Clare Fischer born 22 October 1928

Douglas Clare Fischer (October 22, 1928 – January 26, 2012) was an American keyboardist, composer, arranger, and bandleader. 

His parents were of German, French, Irish-Scot, and English backgrounds. In grade school he started his general music study with violin and tuba as his first instruments. At the age of 7 he
began to pick out four-part harmony on the piano. After two years of piano lessons the family moved to Grand Rapids, Michigan, where 12-year-old Clare began composing classical music and making instrumental arrangements for dance bands.  
He started his own band at 15, for which he wrote all the arrangements. After graduating in 1946, he began undergraduate studies in 1947 at Michigan State University, majoring in music composition and theory, and studying with H. Owen Reed. During his teens there were no funds for him to study piano, so he was mostly self-taught. Therefore his major instrument in college was cello, and piano a minor. Later he changed his major to piano and minor in clarinet.  

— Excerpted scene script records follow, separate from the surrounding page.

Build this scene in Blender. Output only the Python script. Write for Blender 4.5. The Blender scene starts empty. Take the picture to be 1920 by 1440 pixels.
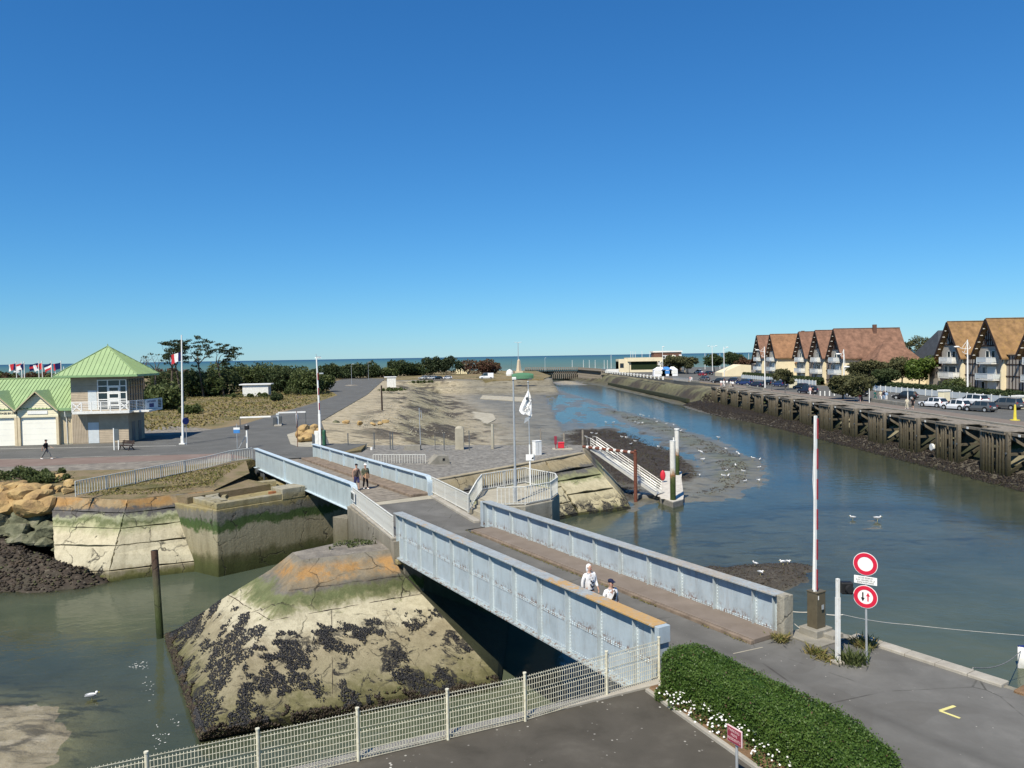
import bpy, bmesh, math, random
import numpy as np
from mathutils import Vector, Matrix, noise
R = math.radians
sc = bpy.context.scene
COL = sc.collection
rnd = random.Random(7)

# ------------------------------------------------------------------ camera
CAM_H = 8.7
FPX = 1440.0                                   # focal length in photo pixels (1920 wide)
pitch, roll = R(2.07), R(0.945)
_f = Vector((0, math.cos(pitch), -math.sin(pitch)))
_r0 = Vector((1, 0, 0)); _u0 = Vector((0, math.sin(pitch), math.cos(pitch)))
_r = _r0*math.cos(roll) - _u0*math.sin(roll)
_u = _r0*math.sin(roll) + _u0*math.cos(roll)
cam = bpy.data.cameras.new('camera'); cam.sensor_width = 36; cam.lens = 36*FPX/1920
cam.clip_start = 0.1; cam.clip_end = 200000
camo = bpy.data.objects.new('camera', cam); COL.objects.link(camo)
camo.matrix_world = Matrix(((_r.x, _u.x, -_f.x, 0), (_r.y, _u.y, -_f.y, 0), (_r.z, _u.z, -_f.z, CAM_H), (0, 0, 0, 1)))
sc.camera = camo

# ------------------------------------------------------------------ sky, sun, exposure
SUN_AZ, SUN_EL = R(27), R(51)                  # shadows run away from the viewer and a little to the right
world = bpy.data.worlds.new('World'); sc.world = world; world.use_nodes = True
wt = world.node_tree
sky = wt.nodes.new('ShaderNodeTexSky'); sky.sky_type = 'NISHITA'; sky.sun_disc = False
sky.sun_elevation = SUN_EL; sky.sun_rotation = math.pi + SUN_AZ
sky.altitude = 0; sky.air_density = 1.0; sky.dust_density = 0.0; sky.ozone_density = 6.0
_sep = wt.nodes.new('ShaderNodeSeparateColor'); _cmb = wt.nodes.new('ShaderNodeCombineColor'); wt.links.new(sky.outputs[0], _sep.inputs[0])
for _i, (_g, _k) in enumerate(((1.18, .325), (.93, .90), (.81, 1.56))):      # clear deep-blue coastal air, same in every direction
    _p = wt.nodes.new('ShaderNodeMath'); _p.operation = 'POWER'; _p.inputs[1].default_value = _g
    _m = wt.nodes.new('ShaderNodeMath'); _m.operation = 'MULTIPLY'; _m.inputs[1].default_value = _k
    wt.links.new(_sep.outputs[_i], _p.inputs[0]); wt.links.new(_p.outputs[0], _m.inputs[0]); wt.links.new(_m.outputs[0], _cmb.inputs[_i])
wt.links.new(_cmb.outputs[0], wt.nodes['Background'].inputs[0])
wt.nodes['Background'].inputs[1].default_value = 0.081
sun = bpy.data.lights.new('sun', 'SUN'); sun.energy = 5.0; sun.angle = R(0.53); sun.color = (1, .925, .79)
suno = bpy.data.objects.new('sun', sun); COL.objects.link(suno)
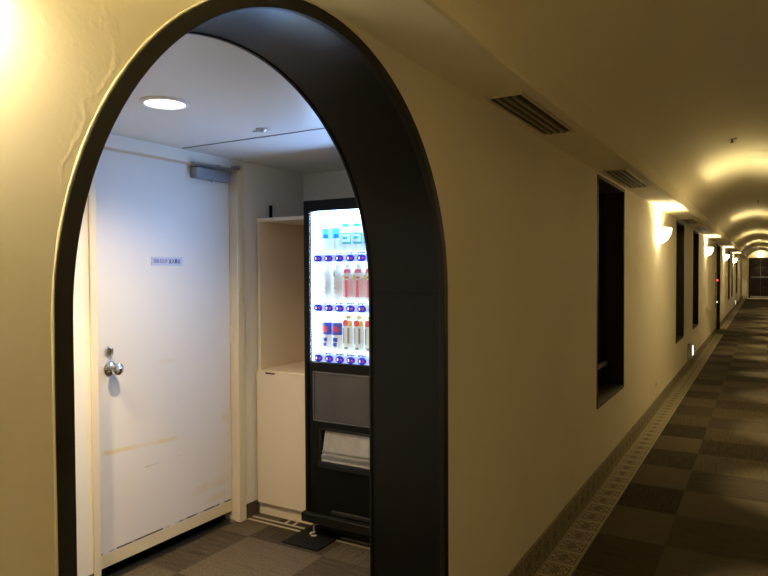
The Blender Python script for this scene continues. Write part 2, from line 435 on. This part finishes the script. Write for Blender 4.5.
# ------------------------------------------------------------------ alcove service door
dr = structure('door_1')
FX = AX0-.05
boxo('door_leaf', m_door, (FX-.04, FX, 1.896, 2.806, .058, 2.046), dr, bevel=.002)
bm = bmesh.new()
box(bm, AX0-.11, AX0+.012, DO0, 1.893, 0, DOZ); box(bm, AX0-.11, AX0+.012, 2.809, DO1, 0, DOZ); box(bm, AX0-.11, AX0+.012, 1.893, 2.809, 2.034, 2.036); obj('door_frame', bm, m_frame, dr, bevel=.003)
bm = bmesh.new(); box(bm, AX0-.11, AX0+.012, 1.893, 2.809, 2.036, DOZ); obj('door_head', bm, m_alc, dr)
boxo('threshold', m_steel, (FX-.055, FX+.028, 1.895, 2.808, 0, .006), dr)
lf = bpy.data.objects['door_leaf']
lf = [c for c in dr.children if c.name.startswith('door_leaf')][0]
bm = bmesh.new(); lathe(bm, [(0, 0), (.034, 0), (.034, .005), (.028, .010), (.012, .013), (.012, .032), (.022, .038), (.029, .052), (.027, .066), (.016, .073), (0, .074)], (FX, 1.998, 1.0), 'X', 28)
obj('door_knob', tidy(bm), m_chrome, lf, smooth=True)
bm = bmesh.new(); lathe(bm, [(0, 0), (.023, 0), (.023, .006), (.019, .011), (0, .012)], (FX, 1.993, 1.083), 'X', 24); box(bm, FX+.010, FX+.03, 1.989, 1.997, 1.067, 1.099)
obj('dead_bolt', tidy(bm), m_chrome, lf, bevel=.001)
# door closer on the leaf
cl = boxo('door_closer', m_closer, (FX, FX+.05, 2.515, 2.775, 1.965, 2.025), lf, bevel=.006)
bm = bmesh.new(); lathe(bm, [(0, 0), (.014, 0), (.014, .02), (0, .02)], (FX+.025, 2.65, 2.025), 'Z', 16); lathe(bm, [(0, 0), (.008, 0), (.008, .01), (0, .01)], (FX+.025, 2.65, 1.955), 'Z', 12)
obj('spindle', tidy(bm), m_steel, cl)
bm = bmesh.new(); box(bm, FX+.030, FX+.080, 2.640, 2.662, 2.040, 2.046); obj('closer_arm', bm, m_steel, cl)
boxo('arm_bracket', m_steel, (AX0+.012, AX0+.05, 2.76, 2.80, 2.036, 2.056), cl)
bm = bmesh.new(); box(bm, FX+.066, FX+.092, 2.455, 2.79, 2.028, 2.038); obj('closer_rail', bm, m_steel, cl, bevel=.001)
# hinges
bm = bmesh.new()
for z in (.25, 1.05, 1.8): lathe(bm, [(0, 0), (.006, 0), (.006, .09), (0, .09)], (FX+.004, 2.8075, z), 'Z', 10)
obj('hinge', tidy(bm), m_frame, dr)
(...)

Fischer graduated in 1951 with a B.M., cum laude, and began his first year of graduate work in composition. The U.S. Army drafted him the next year, sending him to Fort Leonard Wood, Missouri, for basic training. There he played alto saxophone in the band and ended his service as an arranger at the U.S. Military Academy Band at West Point, N.Y. After the army, Clare returned to Michigan State. In 1955 he received his Master of Music.  

After graduating from Michigan State University, he moved to Los Angeles in 1957, working as accompanist and arranger for the Hi-Lo's. He wrote for a 1960 Dizzy Gillespie album (A Portrait of Duke Ellington) and recorded bossa nova as early as 1962; that same year he recorded two trio sets and the following year he led his first big band date.  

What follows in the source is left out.